以上、図面を参照しながら各種の実施形態について説明したが、本発明はかかる例に限定されないことは言うまでもない。当業者であれば、特許請求の範囲に記載された範疇内において、各種の変更例又は修正例に想到し得ることは明らかであり、それらについても当然に本発明の技術的範囲に属するものと了解される。
例えば、上記各実施形態では、マイクアレイ装置で検出される音声の音声位置がプライバシー保護エリア内である場合、撮像エリアSAで検出された音声を必ずマスク処理(代替音、無音化等)していたが、ユーザによってはマスク処理しなくてもよい。例えば、指向性制御装置を操作するユーザが、一般ユーザである場合、マスク処理し、管理者等の権限のあるユーザである場合、マスク処理しないようにすることも可能である。いずれのユーザであるかは、例えば、指向性制御装置にログインする際のユーザID等によって判断可能である。
また、出力制御部35は、マイクアレイ装置MAにより収音された音声の音声データに対してボイスチェンジ処理(加工処理)を施してもよい。ボイスチェンジ処理の一例として、出力制御部35は、例えばマイクアレイ装置MAにより収音された音声の音声データの周波数(ピッチ)の高低を大きく変化させる。つまり、スピーカ装置37から出力される音声の周波数を音声の内容が分かりにくくなるような他の周波数に変更することで、プライバシー保護エリア内から聞こえる音声の内容を分からなくすることができる。従って、マイクアレイ装置MAで収音された音声の内容を知ろうとしても難しくなる。このように、出力制御部35は、マイクアレイ装置MAにより収音された音声を加工処理してスピーカ装置37から出力させることで、プライバシー保護エリアPRA内に存在する被写体(例えば人物)のプライバシーを効果的に保護することができる。
更に、出力制御部35は、ユーザの指又はスタイラスペンによって画面上で指定された指定位置に対応する音声位置がプライバシー保護エリアPRAに含まれる旨を、画面上でユーザに対して明示的に通知してもよい。
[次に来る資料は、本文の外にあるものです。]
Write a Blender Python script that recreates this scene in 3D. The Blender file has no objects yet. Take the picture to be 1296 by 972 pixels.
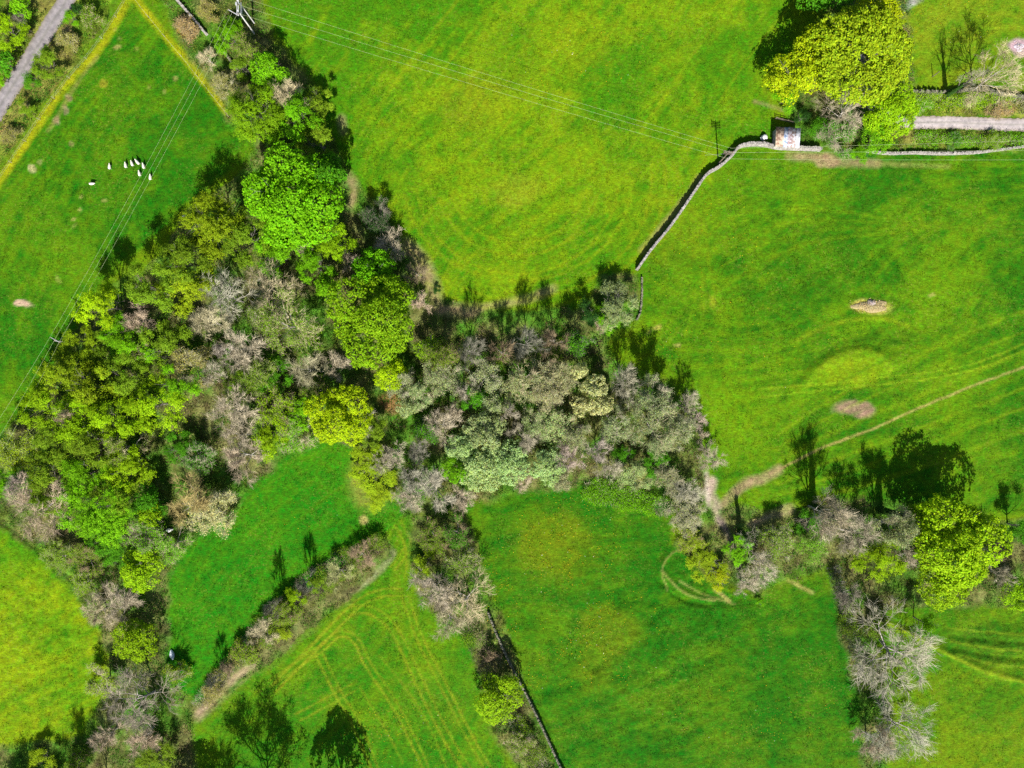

また、第1、第2の実施形態では、カメラ装置CAのCPU41に内蔵された動き検出部41zが人物の動きを検出していたが、カメラ装置CAは撮像エリアSAを撮像し、撮像された映像データを指向性制御装置30あるいはマイクアレイ装置MAに送信するだけでもよい。この場合、指向性制御装置30あるいはマイクアレイ装置MAに備わる動き検出部が映像データを基に人物の動きを検出することになる。